> [Source material]:

++++++++++

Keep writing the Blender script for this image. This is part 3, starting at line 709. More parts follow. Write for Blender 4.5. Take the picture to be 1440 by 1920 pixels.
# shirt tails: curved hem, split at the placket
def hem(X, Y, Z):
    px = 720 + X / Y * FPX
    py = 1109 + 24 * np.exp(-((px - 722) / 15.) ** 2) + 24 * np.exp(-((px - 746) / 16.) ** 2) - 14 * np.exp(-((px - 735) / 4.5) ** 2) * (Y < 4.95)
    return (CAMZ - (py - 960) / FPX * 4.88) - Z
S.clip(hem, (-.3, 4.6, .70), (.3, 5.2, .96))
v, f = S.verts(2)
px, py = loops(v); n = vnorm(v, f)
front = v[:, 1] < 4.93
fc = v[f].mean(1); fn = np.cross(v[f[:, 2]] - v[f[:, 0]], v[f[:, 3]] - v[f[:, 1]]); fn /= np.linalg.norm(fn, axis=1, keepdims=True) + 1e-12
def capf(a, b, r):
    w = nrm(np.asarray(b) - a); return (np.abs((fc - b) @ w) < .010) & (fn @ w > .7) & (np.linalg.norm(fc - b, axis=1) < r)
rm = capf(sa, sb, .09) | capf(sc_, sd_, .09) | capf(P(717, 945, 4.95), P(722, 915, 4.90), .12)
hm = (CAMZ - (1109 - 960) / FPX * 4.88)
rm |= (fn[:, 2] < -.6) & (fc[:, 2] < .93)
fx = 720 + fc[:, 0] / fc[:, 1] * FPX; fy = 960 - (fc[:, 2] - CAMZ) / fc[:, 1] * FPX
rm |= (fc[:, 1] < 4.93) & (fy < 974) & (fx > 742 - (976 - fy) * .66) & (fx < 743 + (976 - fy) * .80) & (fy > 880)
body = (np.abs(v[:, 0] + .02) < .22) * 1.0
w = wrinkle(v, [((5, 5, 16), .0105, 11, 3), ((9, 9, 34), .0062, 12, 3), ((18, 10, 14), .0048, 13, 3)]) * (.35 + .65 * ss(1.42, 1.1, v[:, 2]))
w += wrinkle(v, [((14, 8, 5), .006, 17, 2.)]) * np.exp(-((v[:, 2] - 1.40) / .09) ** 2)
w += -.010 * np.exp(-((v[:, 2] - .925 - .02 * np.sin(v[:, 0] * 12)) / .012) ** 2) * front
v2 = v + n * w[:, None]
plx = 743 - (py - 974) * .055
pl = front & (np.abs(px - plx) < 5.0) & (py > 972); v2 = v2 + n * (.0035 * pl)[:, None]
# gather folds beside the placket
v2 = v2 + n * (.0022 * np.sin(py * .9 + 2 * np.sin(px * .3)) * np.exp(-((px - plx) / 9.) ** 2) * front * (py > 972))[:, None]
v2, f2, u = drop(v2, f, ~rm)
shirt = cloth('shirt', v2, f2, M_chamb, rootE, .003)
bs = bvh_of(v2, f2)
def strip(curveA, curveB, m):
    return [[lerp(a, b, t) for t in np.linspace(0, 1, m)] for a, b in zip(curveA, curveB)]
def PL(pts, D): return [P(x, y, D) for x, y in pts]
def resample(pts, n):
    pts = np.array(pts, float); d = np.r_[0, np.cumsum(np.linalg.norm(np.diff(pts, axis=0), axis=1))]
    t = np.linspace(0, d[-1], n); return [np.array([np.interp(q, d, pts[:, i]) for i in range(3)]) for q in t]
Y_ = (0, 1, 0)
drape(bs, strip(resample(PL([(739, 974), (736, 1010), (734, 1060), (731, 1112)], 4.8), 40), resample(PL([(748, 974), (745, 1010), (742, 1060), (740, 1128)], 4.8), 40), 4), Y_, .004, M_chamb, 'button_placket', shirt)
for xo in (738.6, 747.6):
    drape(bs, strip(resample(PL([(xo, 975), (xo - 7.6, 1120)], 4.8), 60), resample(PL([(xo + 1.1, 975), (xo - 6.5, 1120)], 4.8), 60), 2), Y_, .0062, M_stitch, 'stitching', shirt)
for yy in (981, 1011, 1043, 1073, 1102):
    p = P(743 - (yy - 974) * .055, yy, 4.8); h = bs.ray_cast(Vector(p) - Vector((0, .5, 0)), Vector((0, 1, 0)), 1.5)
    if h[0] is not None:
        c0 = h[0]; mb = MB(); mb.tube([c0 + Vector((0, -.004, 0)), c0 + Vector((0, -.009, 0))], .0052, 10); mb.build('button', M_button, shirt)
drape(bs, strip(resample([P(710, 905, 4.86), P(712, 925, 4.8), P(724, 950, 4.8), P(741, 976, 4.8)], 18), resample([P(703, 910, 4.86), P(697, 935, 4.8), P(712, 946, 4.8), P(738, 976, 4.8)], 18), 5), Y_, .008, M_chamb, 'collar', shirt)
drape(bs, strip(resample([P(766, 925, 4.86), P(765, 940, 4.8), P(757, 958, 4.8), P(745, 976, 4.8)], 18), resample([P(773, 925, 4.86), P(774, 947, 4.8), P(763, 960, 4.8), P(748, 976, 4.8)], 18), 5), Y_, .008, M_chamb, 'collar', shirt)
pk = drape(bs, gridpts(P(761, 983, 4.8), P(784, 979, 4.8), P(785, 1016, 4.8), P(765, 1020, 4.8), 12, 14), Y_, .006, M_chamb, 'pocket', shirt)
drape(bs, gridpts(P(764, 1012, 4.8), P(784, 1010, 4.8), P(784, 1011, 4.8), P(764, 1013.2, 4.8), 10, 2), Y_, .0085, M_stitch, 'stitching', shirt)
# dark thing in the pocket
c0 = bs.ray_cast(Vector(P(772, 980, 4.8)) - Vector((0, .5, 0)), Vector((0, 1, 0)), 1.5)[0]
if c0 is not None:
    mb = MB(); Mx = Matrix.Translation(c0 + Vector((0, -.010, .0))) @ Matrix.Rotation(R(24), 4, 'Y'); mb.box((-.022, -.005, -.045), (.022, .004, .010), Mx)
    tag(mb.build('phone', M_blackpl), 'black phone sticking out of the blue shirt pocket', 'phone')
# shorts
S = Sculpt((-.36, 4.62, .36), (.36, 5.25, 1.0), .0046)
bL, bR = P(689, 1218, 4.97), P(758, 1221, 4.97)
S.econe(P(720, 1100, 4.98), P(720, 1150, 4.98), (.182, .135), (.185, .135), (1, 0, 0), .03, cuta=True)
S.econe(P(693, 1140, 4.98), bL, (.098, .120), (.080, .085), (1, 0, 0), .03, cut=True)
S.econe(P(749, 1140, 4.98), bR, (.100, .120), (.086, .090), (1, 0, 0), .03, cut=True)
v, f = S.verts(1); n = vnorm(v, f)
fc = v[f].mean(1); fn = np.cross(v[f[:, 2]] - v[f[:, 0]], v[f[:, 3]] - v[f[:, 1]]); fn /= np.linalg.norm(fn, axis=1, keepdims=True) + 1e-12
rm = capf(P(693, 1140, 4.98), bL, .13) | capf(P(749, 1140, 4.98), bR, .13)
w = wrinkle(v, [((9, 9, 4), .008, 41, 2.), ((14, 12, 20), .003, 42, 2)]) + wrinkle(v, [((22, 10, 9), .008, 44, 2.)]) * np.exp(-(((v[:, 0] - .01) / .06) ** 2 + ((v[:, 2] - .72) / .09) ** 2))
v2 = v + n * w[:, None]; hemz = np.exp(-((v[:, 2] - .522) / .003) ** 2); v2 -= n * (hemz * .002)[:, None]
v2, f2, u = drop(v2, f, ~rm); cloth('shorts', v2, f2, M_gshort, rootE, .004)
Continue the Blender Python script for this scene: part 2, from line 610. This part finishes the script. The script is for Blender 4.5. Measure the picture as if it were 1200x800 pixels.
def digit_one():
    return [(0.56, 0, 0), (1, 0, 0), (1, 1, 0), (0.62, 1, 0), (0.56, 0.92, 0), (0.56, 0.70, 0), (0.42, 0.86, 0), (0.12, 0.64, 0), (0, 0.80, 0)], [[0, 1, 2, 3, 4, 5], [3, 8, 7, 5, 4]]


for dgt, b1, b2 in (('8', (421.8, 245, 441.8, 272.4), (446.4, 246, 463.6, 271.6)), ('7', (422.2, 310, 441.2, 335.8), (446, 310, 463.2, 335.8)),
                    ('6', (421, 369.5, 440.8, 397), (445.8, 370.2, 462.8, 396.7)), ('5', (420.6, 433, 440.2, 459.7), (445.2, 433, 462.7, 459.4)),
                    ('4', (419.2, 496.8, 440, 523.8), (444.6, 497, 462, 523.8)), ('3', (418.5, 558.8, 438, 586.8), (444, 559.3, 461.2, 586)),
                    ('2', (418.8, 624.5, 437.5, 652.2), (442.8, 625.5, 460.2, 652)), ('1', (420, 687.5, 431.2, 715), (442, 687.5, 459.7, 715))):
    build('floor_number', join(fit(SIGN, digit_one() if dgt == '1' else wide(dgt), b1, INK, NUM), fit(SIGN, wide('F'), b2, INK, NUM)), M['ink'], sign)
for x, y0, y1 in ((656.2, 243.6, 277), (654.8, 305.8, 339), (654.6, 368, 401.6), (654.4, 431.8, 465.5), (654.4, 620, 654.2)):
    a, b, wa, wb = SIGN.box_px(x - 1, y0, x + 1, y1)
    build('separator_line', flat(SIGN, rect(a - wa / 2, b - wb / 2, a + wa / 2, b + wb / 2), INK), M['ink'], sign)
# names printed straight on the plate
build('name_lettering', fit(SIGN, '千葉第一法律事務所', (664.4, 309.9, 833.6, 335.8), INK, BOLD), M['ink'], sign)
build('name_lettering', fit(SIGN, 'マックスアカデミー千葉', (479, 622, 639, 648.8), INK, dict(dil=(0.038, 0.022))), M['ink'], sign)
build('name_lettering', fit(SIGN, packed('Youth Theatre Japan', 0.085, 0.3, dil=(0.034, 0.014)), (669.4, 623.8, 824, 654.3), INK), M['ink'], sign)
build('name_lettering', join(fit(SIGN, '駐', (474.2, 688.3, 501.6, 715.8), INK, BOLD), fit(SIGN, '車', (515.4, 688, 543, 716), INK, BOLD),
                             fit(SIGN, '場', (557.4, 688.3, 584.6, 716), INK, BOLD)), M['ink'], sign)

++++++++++

> [Task requirements]: Print the line containing "Continue the Blender" and every line after it to the end of the records above, exactly as written, and nothing else.

> [Correct answer]:
Continue the Blender Python script for this scene: part 2, from line 610. This part finishes the script. The script is for Blender 4.5. Measure the picture as if it were 1200x800 pixels.
def digit_one():
    return [(0.56, 0, 0), (1, 0, 0), (1, 1, 0), (0.62, 1, 0), (0.56, 0.92, 0), (0.56, 0.70, 0), (0.42, 0.86, 0), (0.12, 0.64, 0), (0, 0.80, 0)], [[0, 1, 2, 3, 4, 5], [3, 8, 7, 5, 4]]


for dgt, b1, b2 in (('8', (421.8, 245, 441.8, 272.4), (446.4, 246, 463.6, 271.6)), ('7', (422.2, 310, 441.2, 335.8), (446, 310, 463.2, 335.8)),
                    ('6', (421, 369.5, 440.8, 397), (445.8, 370.2, 462.8, 396.7)), ('5', (420.6, 433, 440.2, 459.7), (445.2, 433, 462.7, 459.4)),
                    ('4', (419.2, 496.8, 440, 523.8), (444.6, 497, 462, 523.8)), ('3', (418.5, 558.8, 438, 586.8), (444, 559.3, 461.2, 586)),
                    ('2', (418.8, 624.5, 437.5, 652.2), (442.8, 625.5, 460.2, 652)), ('1', (420, 687.5, 431.2, 715), (442, 687.5, 459.7, 715))):
    build('floor_number', join(fit(SIGN, digit_one() if dgt == '1' else wide(dgt), b1, INK, NUM), fit(SIGN, wide('F'), b2, INK, NUM)), M['ink'], sign)
for x, y0, y1 in ((656.2, 243.6, 277), (654.8, 305.8, 339), (654.6, 368, 401.6), (654.4, 431.8, 465.5), (654.4, 620, 654.2)):
    a, b, wa, wb = SIGN.box_px(x - 1, y0, x + 1, y1)
    build('separator_line', flat(SIGN, rect(a - wa / 2, b - wb / 2, a + wa / 2, b + wb / 2), INK), M['ink'], sign)
# names printed straight on the plate
build('name_lettering', fit(SIGN, '千葉第一法律事務所', (664.4, 309.9, 833.6, 335.8), INK, BOLD), M['ink'], sign)
build('name_lettering', fit(SIGN, 'マックスアカデミー千葉', (479, 622, 639, 648.8), INK, dict(dil=(0.038, 0.022))), M['ink'], sign)
build('name_lettering', fit(SIGN, packed('Youth Theatre Japan', 0.085, 0.3, dil=(0.034, 0.014)), (669.4, 623.8, 824, 654.3), INK), M['ink'], sign)
build('name_lettering', join(fit(SIGN, '駐', (474.2, 688.3, 501.6, 715.8), INK, BOLD), fit(SIGN, '車', (515.4, 688, 543, 716), INK, BOLD),
                             fit(SIGN, '場', (557.4, 688.3, 584.6, 716), INK, BOLD)), M['ink'], sign)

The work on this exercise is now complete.